Patent examiners are rated on office ACTIONS. Grants and denies both count as actions, although denials often take more effort (and complaints from the potential patentee).
I mean they're not rated on ACTIONS. They're rated on their PRODUCTION UNITS; of which an ALLOWANCE yields twice as many PRODUCTION UNITS than a REJECTION yields.
So; clerk are incentivized to grant a patent as it takes less effort and yields more production units. If a patent is of poor quality and later is invalidated in a lawsuit; the clerk will not lose production units. Therefore; the clerk is incentivized to grant patents as they count as more production units and not penalized for granting a patent they shouldn't've.
This is a misunderstanding of the slideshow. As can be seen on slide 10, productivity is "Number of office actions / period of time" and slide 12 shows the breakdown of how production units are calculated from office actions. A final disposition (allowance, appeal, or abandonment) is worth twice as much as a final rejection; however, that does not mean an examiner is incentivized to allow patents.

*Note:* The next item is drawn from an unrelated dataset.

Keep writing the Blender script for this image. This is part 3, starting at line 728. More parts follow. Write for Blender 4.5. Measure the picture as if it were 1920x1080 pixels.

Rather, they are incentivized to get to the end of the process by either allowing the patent, having the patentee appeal the examiner's final rejection, or by the patentee abandoning their application. Which of these three occurs is irrelevant to the examiner, although as I said before: an allowance take the least amount of effort.
In fact, the most production units that can be obtained by a patent examiner for any particular patent is to issue a final rejection, get the patentee to ask for re-examination, reject again, and then have the patentee abandon the patent.